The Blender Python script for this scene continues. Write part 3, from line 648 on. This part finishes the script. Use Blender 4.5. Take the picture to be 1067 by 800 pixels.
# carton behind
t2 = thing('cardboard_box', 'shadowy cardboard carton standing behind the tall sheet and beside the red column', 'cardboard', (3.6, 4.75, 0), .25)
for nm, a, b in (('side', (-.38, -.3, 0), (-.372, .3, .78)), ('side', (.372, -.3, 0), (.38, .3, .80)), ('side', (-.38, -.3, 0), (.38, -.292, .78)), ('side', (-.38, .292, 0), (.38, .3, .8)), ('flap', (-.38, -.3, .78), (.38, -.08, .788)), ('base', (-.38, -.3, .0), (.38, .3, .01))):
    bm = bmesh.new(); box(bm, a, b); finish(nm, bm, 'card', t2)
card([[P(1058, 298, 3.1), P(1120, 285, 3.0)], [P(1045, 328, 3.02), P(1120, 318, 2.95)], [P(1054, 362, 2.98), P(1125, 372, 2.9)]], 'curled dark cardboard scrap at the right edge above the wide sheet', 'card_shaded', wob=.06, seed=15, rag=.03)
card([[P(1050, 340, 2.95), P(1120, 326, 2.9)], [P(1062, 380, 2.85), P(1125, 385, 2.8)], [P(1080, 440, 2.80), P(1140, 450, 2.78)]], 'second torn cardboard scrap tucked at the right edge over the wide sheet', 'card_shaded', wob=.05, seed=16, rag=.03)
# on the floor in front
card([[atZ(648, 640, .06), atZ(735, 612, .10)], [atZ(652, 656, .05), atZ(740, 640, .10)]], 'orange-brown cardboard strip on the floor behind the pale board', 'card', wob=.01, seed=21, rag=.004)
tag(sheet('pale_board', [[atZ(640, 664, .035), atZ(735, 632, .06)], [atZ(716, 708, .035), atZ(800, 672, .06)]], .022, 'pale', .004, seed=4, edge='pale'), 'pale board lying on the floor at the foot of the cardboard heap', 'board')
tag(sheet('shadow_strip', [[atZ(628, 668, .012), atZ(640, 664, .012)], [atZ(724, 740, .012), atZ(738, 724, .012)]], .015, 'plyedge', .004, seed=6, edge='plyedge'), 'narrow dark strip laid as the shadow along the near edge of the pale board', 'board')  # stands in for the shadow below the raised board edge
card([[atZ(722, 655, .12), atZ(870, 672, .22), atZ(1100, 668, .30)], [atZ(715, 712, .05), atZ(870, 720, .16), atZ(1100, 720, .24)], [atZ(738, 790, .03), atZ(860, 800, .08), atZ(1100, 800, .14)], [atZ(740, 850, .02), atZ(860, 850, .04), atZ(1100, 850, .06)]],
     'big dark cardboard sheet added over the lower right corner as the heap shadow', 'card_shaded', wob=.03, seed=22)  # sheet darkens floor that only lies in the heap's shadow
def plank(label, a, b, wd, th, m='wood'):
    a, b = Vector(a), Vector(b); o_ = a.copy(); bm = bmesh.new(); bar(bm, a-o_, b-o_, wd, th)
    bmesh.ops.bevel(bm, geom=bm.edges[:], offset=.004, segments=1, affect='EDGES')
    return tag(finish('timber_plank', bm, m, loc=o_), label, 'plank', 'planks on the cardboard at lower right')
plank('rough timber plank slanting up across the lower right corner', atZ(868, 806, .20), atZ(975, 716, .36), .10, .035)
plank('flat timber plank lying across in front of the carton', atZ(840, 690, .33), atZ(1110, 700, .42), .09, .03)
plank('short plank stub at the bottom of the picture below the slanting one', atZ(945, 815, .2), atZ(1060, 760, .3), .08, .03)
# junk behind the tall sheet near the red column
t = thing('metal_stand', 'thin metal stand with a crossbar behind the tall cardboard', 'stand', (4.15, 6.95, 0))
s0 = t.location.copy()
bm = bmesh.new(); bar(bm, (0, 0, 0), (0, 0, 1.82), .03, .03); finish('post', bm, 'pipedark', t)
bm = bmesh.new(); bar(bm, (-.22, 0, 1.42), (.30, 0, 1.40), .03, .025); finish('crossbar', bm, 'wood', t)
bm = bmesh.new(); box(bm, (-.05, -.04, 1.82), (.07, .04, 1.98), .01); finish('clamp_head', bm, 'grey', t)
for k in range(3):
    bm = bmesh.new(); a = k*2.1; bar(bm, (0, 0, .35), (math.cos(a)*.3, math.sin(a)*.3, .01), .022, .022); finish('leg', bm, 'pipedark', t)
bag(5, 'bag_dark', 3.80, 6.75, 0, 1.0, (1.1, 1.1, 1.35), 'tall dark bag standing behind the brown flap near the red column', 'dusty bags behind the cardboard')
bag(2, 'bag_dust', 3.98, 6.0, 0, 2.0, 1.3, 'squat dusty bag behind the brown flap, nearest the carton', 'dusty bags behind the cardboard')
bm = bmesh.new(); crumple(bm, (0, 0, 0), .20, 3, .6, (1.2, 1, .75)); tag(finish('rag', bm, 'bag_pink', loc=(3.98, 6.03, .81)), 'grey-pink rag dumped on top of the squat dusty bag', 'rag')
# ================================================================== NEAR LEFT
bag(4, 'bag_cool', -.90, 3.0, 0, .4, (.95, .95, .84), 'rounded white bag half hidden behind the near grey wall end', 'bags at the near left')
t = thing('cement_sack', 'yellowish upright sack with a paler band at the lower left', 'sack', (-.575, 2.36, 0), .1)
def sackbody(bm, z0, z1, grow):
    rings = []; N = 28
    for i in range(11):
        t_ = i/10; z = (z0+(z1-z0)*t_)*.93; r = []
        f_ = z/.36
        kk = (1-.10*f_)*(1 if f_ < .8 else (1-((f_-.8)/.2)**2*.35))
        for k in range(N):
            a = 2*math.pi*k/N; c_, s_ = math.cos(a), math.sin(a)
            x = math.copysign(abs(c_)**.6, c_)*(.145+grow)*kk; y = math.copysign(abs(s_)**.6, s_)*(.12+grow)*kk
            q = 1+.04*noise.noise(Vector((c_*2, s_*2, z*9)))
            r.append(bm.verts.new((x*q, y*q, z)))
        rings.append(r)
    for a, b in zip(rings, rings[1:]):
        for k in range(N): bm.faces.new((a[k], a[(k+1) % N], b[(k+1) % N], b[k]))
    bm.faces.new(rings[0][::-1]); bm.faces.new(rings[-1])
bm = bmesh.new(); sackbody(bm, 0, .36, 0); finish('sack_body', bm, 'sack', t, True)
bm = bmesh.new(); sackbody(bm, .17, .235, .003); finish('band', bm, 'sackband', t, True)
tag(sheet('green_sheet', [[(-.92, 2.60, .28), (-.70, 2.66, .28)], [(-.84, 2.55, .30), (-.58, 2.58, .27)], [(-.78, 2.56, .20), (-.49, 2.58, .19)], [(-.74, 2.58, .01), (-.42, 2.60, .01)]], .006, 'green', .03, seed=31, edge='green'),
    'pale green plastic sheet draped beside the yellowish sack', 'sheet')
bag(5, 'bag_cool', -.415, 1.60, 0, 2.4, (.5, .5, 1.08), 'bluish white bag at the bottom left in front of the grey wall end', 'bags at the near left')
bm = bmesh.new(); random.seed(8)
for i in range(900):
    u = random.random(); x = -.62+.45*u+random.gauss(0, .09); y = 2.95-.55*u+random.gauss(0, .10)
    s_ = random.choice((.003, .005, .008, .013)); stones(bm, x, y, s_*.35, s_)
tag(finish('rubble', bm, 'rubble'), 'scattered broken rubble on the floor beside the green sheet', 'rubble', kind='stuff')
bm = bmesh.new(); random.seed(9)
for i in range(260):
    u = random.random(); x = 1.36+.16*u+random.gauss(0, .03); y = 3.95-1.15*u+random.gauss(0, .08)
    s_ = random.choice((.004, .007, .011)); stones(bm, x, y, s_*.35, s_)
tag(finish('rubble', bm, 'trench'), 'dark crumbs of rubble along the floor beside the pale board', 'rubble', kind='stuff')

═══

_Request_.
Quote each line of the listing above exactly.

_Written response_.
The Blender Python script for this scene continues. Write part 3, from line 648 on. This part finishes the script. Use Blender 4.5. Take the picture to be 1067 by 800 pixels.
# carton behind
t2 = thing('cardboard_box', 'shadowy cardboard carton standing behind the tall sheet and beside the red column', 'cardboard', (3.6, 4.75, 0), .25)
for nm, a, b in (('side', (-.38, -.3, 0), (-.372, .3, .78)), ('side', (.372, -.3, 0), (.38, .3, .80)), ('side', (-.38, -.3, 0), (.38, -.292, .78)), ('side', (-.38, .292, 0), (.38, .3, .8)), ('flap', (-.38, -.3, .78), (.38, -.08, .788)), ('base', (-.38, -.3, .0), (.38, .3, .01))):
    bm = bmesh.new(); box(bm, a, b); finish(nm, bm, 'card', t2)
card([[P(1058, 298, 3.1), P(1120, 285, 3.0)], [P(1045, 328, 3.02), P(1120, 318, 2.95)], [P(1054, 362, 2.98), P(1125, 372, 2.9)]], 'curled dark cardboard scrap at the right edge above the wide sheet', 'card_shaded', wob=.06, seed=15, rag=.03)
card([[P(1050, 340, 2.95), P(1120, 326, 2.9)], [P(1062, 380, 2.85), P(1125, 385, 2.8)], [P(1080, 440, 2.80), P(1140, 450, 2.78)]], 'second torn cardboard scrap tucked at the right edge over the wide sheet', 'card_shaded', wob=.05, seed=16, rag=.03)
# on the floor in front
card([[atZ(648, 640, .06), atZ(735, 612, .10)], [atZ(652, 656, .05), atZ(740, 640, .10)]], 'orange-brown cardboard strip on the floor behind the pale board', 'card', wob=.01, seed=21, rag=.004)
tag(sheet('pale_board', [[atZ(640, 664, .035), atZ(735, 632, .06)], [atZ(716, 708, .035), atZ(800, 672, .06)]], .022, 'pale', .004, seed=4, edge='pale'), 'pale board lying on the floor at the foot of the cardboard heap', 'board')
tag(sheet('shadow_strip', [[atZ(628, 668, .012), atZ(640, 664, .012)], [atZ(724, 740, .012), atZ(738, 724, .012)]], .015, 'plyedge', .004, seed=6, edge='plyedge'), 'narrow dark strip laid as the shadow along the near edge of the pale board', 'board')  # stands in for the shadow below the raised board edge
card([[atZ(722, 655, .12), atZ(870, 672, .22), atZ(1100, 668, .30)], [atZ(715, 712, .05), atZ(870, 720, .16), atZ(1100, 720, .24)], [atZ(738, 790, .03), atZ(860, 800, .08), atZ(1100, 800, .14)], [atZ(740, 850, .02), atZ(860, 850, .04), atZ(1100, 850, .06)]],
     'big dark cardboard sheet added over the lower right corner as the heap shadow', 'card_shaded', wob=.03, seed=22)  # sheet darkens floor that only lies in the heap's shadow
def plank(label, a, b, wd, th, m='wood'):
    a, b = Vector(a), Vector(b); o_ = a.copy(); bm = bmesh.new(); bar(bm, a-o_, b-o_, wd, th)
    bmesh.ops.bevel(bm, geom=bm.edges[:], offset=.004, segments=1, affect='EDGES')
    return tag(finish('timber_plank', bm, m, loc=o_), label, 'plank', 'planks on the cardboard at lower right')
plank('rough timber plank slanting up across the lower right corner', atZ(868, 806, .20), atZ(975, 716, .36), .10, .035)
plank('flat timber plank lying across in front of the carton', atZ(840, 690, .33), atZ(1110, 700, .42), .09, .03)
plank('short plank stub at the bottom of the picture below the slanting one', atZ(945, 815, .2), atZ(1060, 760, .3), .08, .03)
# junk behind the tall sheet near the red column
t = thing('metal_stand', 'thin metal stand with a crossbar behind the tall cardboard', 'stand', (4.15, 6.95, 0))
s0 = t.location.copy()
bm = bmesh.new(); bar(bm, (0, 0, 0), (0, 0, 1.82), .03, .03); finish('post', bm, 'pipedark', t)
bm = bmesh.new(); bar(bm, (-.22, 0, 1.42), (.30, 0, 1.40), .03, .025); finish('crossbar', bm, 'wood', t)
bm = bmesh.new(); box(bm, (-.05, -.04, 1.82), (.07, .04, 1.98), .01); finish('clamp_head', bm, 'grey', t)
for k in range(3):
    bm = bmesh.new(); a = k*2.1; bar(bm, (0, 0, .35), (math.cos(a)*.3, math.sin(a)*.3, .01), .022, .022); finish('leg', bm, 'pipedark', t)
bag(5, 'bag_dark', 3.80, 6.75, 0, 1.0, (1.1, 1.1, 1.35), 'tall dark bag standing behind the brown flap near the red column', 'dusty bags behind the cardboard')
bag(2, 'bag_dust', 3.98, 6.0, 0, 2.0, 1.3, 'squat dusty bag behind the brown flap, nearest the carton', 'dusty bags behind the cardboard')
bm = bmesh.new(); crumple(bm, (0, 0, 0), .20, 3, .6, (1.2, 1, .75)); tag(finish('rag', bm, 'bag_pink', loc=(3.98, 6.03, .81)), 'grey-pink rag dumped on top of the squat dusty bag', 'rag')
# ================================================================== NEAR LEFT
bag(4, 'bag_cool', -.90, 3.0, 0, .4, (.95, .95, .84), 'rounded white bag half hidden behind the near grey wall end', 'bags at the near left')
t = thing('cement_sack', 'yellowish upright sack with a paler band at the lower left', 'sack', (-.575, 2.36, 0), .1)
def sackbody(bm, z0, z1, grow):
    rings = []; N = 28
    for i in range(11):
        t_ = i/10; z = (z0+(z1-z0)*t_)*.93; r = []
        f_ = z/.36
        kk = (1-.10*f_)*(1 if f_ < .8 else (1-((f_-.8)/.2)**2*.35))
        for k in range(N):
            a = 2*math.pi*k/N; c_, s_ = math.cos(a), math.sin(a)
            x = math.copysign(abs(c_)**.6, c_)*(.145+grow)*kk; y = math.copysign(abs(s_)**.6, s_)*(.12+grow)*kk
            q = 1+.04*noise.noise(Vector((c_*2, s_*2, z*9)))
            r.append(bm.verts.new((x*q, y*q, z)))
        rings.append(r)
    for a, b in zip(rings, rings[1:]):
        for k in range(N): bm.faces.new((a[k], a[(k+1) % N], b[(k+1) % N], b[k]))
    bm.faces.new(rings[0][::-1]); bm.faces.new(rings[-1])
bm = bmesh.new(); sackbody(bm, 0, .36, 0); finish('sack_body', bm, 'sack', t, True)
bm = bmesh.new(); sackbody(bm, .17, .235, .003); finish('band', bm, 'sackband', t, True)
tag(sheet('green_sheet', [[(-.92, 2.60, .28), (-.70, 2.66, .28)], [(-.84, 2.55, .30), (-.58, 2.58, .27)], [(-.78, 2.56, .20), (-.49, 2.58, .19)], [(-.74, 2.58, .01), (-.42, 2.60, .01)]], .006, 'green', .03, seed=31, edge='green'),
    'pale green plastic sheet draped beside the yellowish sack', 'sheet')
bag(5, 'bag_cool', -.415, 1.60, 0, 2.4, (.5, .5, 1.08), 'bluish white bag at the bottom left in front of the grey wall end', 'bags at the near left')
bm = bmesh.new(); random.seed(8)
for i in range(900):
    u = random.random(); x = -.62+.45*u+random.gauss(0, .09); y = 2.95-.55*u+random.gauss(0, .10)
    s_ = random.choice((.003, .005, .008, .013)); stones(bm, x, y, s_*.35, s_)
tag(finish('rubble', bm, 'rubble'), 'scattered broken rubble on the floor beside the green sheet', 'rubble', kind='stuff')
bm = bmesh.new(); random.seed(9)
for i in range(260):
    u = random.random(); x = 1.36+.16*u+random.gauss(0, .03); y = 3.95-1.15*u+random.gauss(0, .08)
    s_ = random.choice((.004, .007, .011)); stones(bm, x, y, s_*.35, s_)
tag(finish('rubble', bm, 'trench'), 'dark crumbs of rubble along the floor beside the pale board', 'rubble', kind='stuff')